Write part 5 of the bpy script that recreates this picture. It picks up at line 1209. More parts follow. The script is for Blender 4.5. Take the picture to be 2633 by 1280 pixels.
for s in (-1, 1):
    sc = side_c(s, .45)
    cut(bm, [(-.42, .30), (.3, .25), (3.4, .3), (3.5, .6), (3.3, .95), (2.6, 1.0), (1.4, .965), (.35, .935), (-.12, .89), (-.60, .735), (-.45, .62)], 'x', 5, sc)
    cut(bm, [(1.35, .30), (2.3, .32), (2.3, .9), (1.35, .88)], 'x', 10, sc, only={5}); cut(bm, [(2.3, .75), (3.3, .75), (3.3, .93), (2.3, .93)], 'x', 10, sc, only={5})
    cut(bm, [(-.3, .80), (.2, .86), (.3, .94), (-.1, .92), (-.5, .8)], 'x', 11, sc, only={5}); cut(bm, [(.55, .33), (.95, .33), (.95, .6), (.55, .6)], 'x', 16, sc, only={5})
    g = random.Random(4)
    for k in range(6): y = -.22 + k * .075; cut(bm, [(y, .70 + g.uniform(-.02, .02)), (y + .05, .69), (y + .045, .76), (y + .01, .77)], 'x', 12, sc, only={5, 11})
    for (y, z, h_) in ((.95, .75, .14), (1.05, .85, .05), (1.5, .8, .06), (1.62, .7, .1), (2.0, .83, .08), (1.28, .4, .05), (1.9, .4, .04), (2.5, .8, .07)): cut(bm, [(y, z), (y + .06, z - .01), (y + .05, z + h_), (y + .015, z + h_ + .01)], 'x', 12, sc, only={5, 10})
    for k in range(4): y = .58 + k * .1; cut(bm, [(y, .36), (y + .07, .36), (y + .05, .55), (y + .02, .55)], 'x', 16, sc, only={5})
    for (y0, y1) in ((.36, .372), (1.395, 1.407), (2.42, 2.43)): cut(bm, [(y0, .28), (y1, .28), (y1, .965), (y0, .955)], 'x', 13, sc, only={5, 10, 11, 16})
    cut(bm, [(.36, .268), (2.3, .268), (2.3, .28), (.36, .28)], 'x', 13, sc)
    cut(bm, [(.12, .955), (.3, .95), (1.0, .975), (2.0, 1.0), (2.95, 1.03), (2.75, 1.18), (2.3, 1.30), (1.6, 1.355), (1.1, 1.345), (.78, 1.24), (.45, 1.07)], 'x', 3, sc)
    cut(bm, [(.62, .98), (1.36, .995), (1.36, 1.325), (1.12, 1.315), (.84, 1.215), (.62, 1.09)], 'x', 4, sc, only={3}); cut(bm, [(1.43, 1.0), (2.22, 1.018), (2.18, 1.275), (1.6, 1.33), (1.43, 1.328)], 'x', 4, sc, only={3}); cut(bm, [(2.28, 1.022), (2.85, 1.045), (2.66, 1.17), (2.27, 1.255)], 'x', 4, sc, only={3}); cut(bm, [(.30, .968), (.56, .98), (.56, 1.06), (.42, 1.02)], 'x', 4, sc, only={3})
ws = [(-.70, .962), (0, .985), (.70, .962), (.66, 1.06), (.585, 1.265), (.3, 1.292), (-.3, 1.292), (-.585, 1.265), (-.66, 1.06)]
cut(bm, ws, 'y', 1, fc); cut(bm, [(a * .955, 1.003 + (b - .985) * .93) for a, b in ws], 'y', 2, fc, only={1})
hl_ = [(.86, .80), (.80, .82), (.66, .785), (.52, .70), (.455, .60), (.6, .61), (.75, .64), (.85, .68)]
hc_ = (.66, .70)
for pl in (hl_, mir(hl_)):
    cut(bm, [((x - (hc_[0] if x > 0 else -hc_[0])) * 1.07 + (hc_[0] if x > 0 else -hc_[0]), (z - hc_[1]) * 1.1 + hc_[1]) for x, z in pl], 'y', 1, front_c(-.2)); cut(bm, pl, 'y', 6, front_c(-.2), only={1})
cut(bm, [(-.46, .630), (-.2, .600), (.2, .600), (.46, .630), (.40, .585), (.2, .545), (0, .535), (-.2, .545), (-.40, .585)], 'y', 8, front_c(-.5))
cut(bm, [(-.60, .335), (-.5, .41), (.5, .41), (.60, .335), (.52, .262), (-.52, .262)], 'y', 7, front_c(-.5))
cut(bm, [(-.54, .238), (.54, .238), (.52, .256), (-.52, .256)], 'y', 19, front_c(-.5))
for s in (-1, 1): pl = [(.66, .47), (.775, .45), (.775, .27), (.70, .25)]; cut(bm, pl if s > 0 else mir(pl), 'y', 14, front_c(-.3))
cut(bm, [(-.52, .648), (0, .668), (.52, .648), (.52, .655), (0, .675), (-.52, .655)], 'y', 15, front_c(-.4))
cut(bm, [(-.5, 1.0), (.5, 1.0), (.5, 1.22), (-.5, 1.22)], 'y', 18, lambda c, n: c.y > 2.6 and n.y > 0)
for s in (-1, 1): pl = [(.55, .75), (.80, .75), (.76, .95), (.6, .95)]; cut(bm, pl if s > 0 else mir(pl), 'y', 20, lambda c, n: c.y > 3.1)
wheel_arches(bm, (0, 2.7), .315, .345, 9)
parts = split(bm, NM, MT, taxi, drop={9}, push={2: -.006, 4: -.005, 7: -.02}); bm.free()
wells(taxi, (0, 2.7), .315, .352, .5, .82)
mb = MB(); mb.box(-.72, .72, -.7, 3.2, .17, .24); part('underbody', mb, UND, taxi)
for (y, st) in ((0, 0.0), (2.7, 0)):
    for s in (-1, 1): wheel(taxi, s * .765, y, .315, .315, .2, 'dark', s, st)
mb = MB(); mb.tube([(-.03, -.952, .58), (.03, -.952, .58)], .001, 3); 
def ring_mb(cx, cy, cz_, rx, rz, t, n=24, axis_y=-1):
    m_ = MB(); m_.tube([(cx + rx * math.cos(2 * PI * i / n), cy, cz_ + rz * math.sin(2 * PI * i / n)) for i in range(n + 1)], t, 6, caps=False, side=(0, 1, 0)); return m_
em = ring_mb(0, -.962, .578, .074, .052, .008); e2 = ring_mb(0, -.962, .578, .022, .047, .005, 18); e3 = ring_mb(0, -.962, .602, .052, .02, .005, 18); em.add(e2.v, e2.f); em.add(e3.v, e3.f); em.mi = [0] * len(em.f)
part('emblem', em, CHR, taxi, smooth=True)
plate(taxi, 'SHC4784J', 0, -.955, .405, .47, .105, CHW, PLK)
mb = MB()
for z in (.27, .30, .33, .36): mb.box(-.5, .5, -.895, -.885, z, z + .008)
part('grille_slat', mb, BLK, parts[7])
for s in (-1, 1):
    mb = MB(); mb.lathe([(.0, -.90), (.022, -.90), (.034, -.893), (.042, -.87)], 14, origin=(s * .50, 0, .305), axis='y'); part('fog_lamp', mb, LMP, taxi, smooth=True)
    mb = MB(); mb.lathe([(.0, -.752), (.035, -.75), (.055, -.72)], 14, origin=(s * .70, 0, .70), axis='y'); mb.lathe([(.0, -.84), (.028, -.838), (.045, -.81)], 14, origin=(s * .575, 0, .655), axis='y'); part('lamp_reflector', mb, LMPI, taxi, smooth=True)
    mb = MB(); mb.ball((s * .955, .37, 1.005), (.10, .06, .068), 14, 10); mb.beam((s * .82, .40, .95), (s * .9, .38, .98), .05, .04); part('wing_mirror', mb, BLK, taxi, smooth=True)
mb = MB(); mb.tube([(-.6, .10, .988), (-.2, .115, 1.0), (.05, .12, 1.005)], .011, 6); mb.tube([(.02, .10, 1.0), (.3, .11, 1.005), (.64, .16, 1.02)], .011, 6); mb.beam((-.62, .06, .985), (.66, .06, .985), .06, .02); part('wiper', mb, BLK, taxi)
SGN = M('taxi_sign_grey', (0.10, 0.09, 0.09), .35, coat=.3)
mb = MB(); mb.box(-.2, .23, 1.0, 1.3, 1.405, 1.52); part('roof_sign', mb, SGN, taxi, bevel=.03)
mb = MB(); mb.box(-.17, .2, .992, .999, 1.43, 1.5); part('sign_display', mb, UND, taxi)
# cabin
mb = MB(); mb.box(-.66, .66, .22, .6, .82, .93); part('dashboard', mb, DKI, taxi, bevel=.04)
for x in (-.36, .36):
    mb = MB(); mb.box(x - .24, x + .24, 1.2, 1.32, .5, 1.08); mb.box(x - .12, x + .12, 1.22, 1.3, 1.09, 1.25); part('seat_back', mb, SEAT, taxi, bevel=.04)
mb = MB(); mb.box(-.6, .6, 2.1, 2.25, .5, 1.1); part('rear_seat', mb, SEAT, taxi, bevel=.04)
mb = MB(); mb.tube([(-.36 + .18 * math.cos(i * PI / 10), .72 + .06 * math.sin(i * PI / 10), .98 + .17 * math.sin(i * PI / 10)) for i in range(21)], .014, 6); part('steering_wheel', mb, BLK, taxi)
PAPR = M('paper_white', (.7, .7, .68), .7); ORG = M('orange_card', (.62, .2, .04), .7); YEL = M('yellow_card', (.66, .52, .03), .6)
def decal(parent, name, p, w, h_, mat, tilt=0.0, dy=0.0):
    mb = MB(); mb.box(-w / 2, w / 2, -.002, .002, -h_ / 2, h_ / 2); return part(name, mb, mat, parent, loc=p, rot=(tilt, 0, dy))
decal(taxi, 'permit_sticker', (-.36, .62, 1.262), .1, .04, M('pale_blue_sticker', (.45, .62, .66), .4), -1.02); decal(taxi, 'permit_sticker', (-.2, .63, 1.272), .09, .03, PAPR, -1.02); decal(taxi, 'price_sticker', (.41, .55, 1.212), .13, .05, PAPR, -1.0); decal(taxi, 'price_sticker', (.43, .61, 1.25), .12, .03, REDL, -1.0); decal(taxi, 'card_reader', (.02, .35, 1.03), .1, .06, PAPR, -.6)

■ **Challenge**
Among the lines of the material above, how many include the string "parts"? Report only that number.

■ **Full answer**
3